Well-Founded Fear of Future Persecution
Because he did not meet his burden of showing past persecution, Lin had the burden to demonstrate a well-founded fear of future persecution, which is a "subjective fear that is objectively reasonable." Dong Zhong Zheng v. Mukasey, 552 F.3d 277, 284 (2d Cir. 2009) (internal quotation marks omitted); see also Y.C. v. Holder, 741 F.3d 324, 332 (2d Cir. 2013)("For an asylum claim, the applicant must show a reasonable possibility of future persecution." (internal quotation marks omitted)). As with his claim of past harm, Lin presented no evidence to corroborate his claims that he would be singled out for persecution or that there was a pattern or practice of persecution of Christians in China. See Y.C., 741 F.3d at 332 (discussing ways to demonstrate reasonableness of fear of future harm).

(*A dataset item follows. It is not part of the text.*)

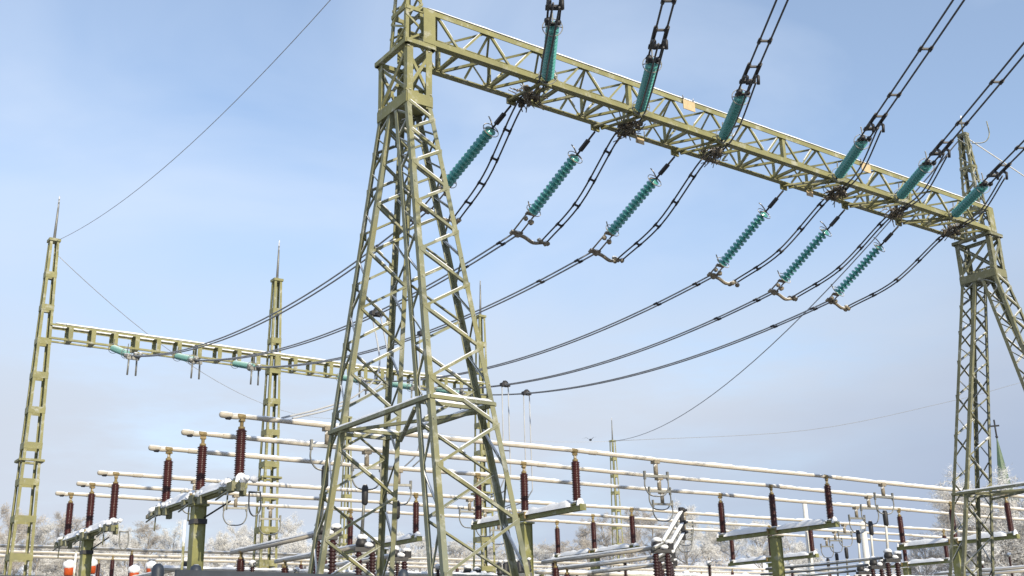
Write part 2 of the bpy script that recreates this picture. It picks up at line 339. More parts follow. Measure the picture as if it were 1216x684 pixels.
def make_tower():
    mb = MB()
    pts = [(X0, NY0), (X1, NY0), (X1, NY1), (X0, NY1)]
    P = lambda k, z: V(pts[k % 4][0], pts[k % 4][1], z)-G0
    for k in range(4):                                  # neck posts
        sx = -1 if pts[k][0] > X0 else 1; syy = 1 if pts[k][1] < NY1 else -1
        mb.angle(P(k, ZN-0.05), P(k, ZT-0.02), (sx, 0, 0), (0, syy, 0), 0.15, 0.02)
        a, b = P(k, 0), P(k+1, 0); d = (b-a).normalized(); nrm = d.cross(Z)
        o = nrm*0.014
        mb.bar(a+Z*(ZN+0.13)+o, b+Z*(ZN+0.13)+o, 0.016, 0.26)          # lower collar plate
        mb.bar(a+Z*(ZT-0.06)+o-d*0.05, b+Z*(ZT-0.06)+o+d*0.05, 0.13, 0.10)   # top rim
        mb.bar(a+Z*(ZN+0.27)-nrm*0.03, b+Z*(ZT-0.14)-nrm*0.03, 0.05, 0.07)
        mb.bar(b+Z*(ZN+0.27)-nrm*0.075, a+Z*(ZT-0.14)-nrm*0.075, 0.05, 0.07)
    mb.box(V((X0+X1)/2, (NY0+NY1)/2, ZN+0.05)-G0, 0.58, 1.2, 0.05)     # diaphragm plate
    for k in range(3): mb.bar(V(X0+0.06, NY0+0.3+0.33*k, ZN+0.35)-G0, V(X1-0.06, NY0+0.3+0.33*k, ZN+0.5)-G0, 0.07, 0.07)
    t = mb.build('tower', M['olive'], gant)
    make_leg('near', t); make_leg('far', t)
    # horizontal tie frame between the legs
    mb = MB(); mbs = MB(); tz = 6.8
    c = [chordpt('far', -1, False, tz), chordpt('near', -1, True, tz), chordpt('near', 1, True, tz), chordpt('far', 1, False, tz)]
    c2 = [chordpt('far', -1, True, tz), chordpt('near', -1, False, tz), chordpt('near', 1, False, tz), chordpt('far', 1, True, tz)]
    for a, b in ((c[0], c2[1]), (c2[2], c[3])): mb.bar(a, b, 0.09, 0.075)
    for a, b in ((c[0], c[3]), (c2[0], c2[3]), (c[1], c[2]), (c2[1], c2[2])): mb.bar(a+Z*0.003, b+Z*0.003, 0.07, 0.066)
    mb.bar(c2[0]-Z*0.06, c[2]-Z*0.06, 0.07, 0.06); mb.bar(c2[3]-Z*0.13, c[1]-Z*0.13, 0.07, 0.06)
    tf = mb.build('tie_frame', M['olive_grey'], t)
    for a, b in ((c[0], c2[1]), (c2[2], c[3]), (c[0], c[3]), (c2[0], c2[3]), (c[1], c[2]), (c2[1], c2[2])): snow_strip(mbs, a.lerp(b, 0.05)+Z*0.036, a.lerp(b, 0.95)+Z*0.036, 0.08, 0.05, 14)
    mbs.build('tie_snow', M['snow'], t)
    # mast above the beam
    mb = MB(); b0 = [(10.88, 18.72), (11.40, 18.72), (11.40, 19.45), (10.88, 19.45)]; cx, cyy = 11.14, 19.08
    zt0, zt1 = ZT, 18.3
    def mp_(k, z):
        f = (z-zt0)/(zt1-zt0); x, y = b0[k % 4]; s_ = 1-0.62*f
        return V(cx+(x-cx)*s_, cyy+(y-cyy)*s_, z)-G0
    for k in range(4):
        sx = 1 if b0[k][0] < cx else -1; syy = 1 if b0[k][1] < cyy else -1
        mb.angle(mp_(k, zt0), mp_(k, zt1), (sx, 0, 0), (0, syy, 0), 0.085, 0.014)
        z = zt0+0.05; i = 0
        while z < zt1-0.2:
            z2 = min(zt1, z+0.36)
            p, q = (mp_(k, z), mp_(k+1, z2)) if i % 2 == 0 else (mp_(k+1, z), mp_(k, z2))
            mb.bar(p, q, 0.035, 0.045); z = z2; i += 1
        for zz in (zt0+0.95, 17.0, 18.25): mb.bar(mp_(k, zz), mp_(k+1, zz), 0.05, 0.09)
    mb.tube([V(cx, cyy, 18.2)-G0, V(cx+0.05, cyy, 19.0)-G0], 0.03, 6)
    mb.tube(bez([V(cx+0.12, cyy-0.2, 17.9)-G0, V(cx+0.3, cyy-0.55, 17.85)-G0, V(cx+0.42, cyy-0.7, 18.1)-G0, V(cx+0.40, cyy-0.7, 18.6)-G0], 6), 0.02, 5)
    mb.build('mast', M['olive'], t)
    return t
tw = make_tower()
DX = 22.1
tw2 = dup(tw, gant, (DX, 0, 0))
for o in [tw2]+list(tw2.children):
    if o.material_slots[0].material != M['snow']: o.material_slots[0].link = 'OBJECT'; o.material_slots[0].material = M['olive_dull_shade']  # shaded look of the right tower put into a darker olive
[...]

The IJ reasonably concluded that Lin failed to show a well-founded fear of future persecution. Lin testified that he might be arrested in China because of his practice of Christianity. However, he produced no evidence regarding the persecution of Christians in China or any proof that he continued to practice Christianity in the United States. Xiao Ji Chen v. U.S. Dep't of Justice, 471 F.3d 315, 342 (2d Cir. 2006). The IJ also reasonably declined to credit Lin's explanation that his father had been unable to procure evidence of his alleged arrests because Lin's testimony was self-serving and not corroborated by a statement from his father. Diallo, 232 F.3d at 285. Instead, the IJ reasonably concluded that Lin's alleged fear of the police was speculative: the record does not establish that the Chinese police would single out Lin for persecution or that the authorities target Christians in Lin's home province. See Jian Xing Huang v. U.S. INS, 421 F.3d 125, 129 (2d Cir. 2005) (per curiam) ("In the absence of solid support in the record" a fear of persecution is not objectively reasonable and is "speculative at best."). Lin's failure to carry his burden with respect to fear of future persecution is dispositive of withholding of removal and CAT relief because both "entail a greater likelihood of future persecution than that required for the grant of asylum." See Lecaj v. Holder, 616 F.3d 111, 119-20 (2d Cir. 2010).
For the foregoing reasons, the petition for review is DENIED. As we have completed our review, the pending motion for a stay of removal in this petition is DISMISSED as moot.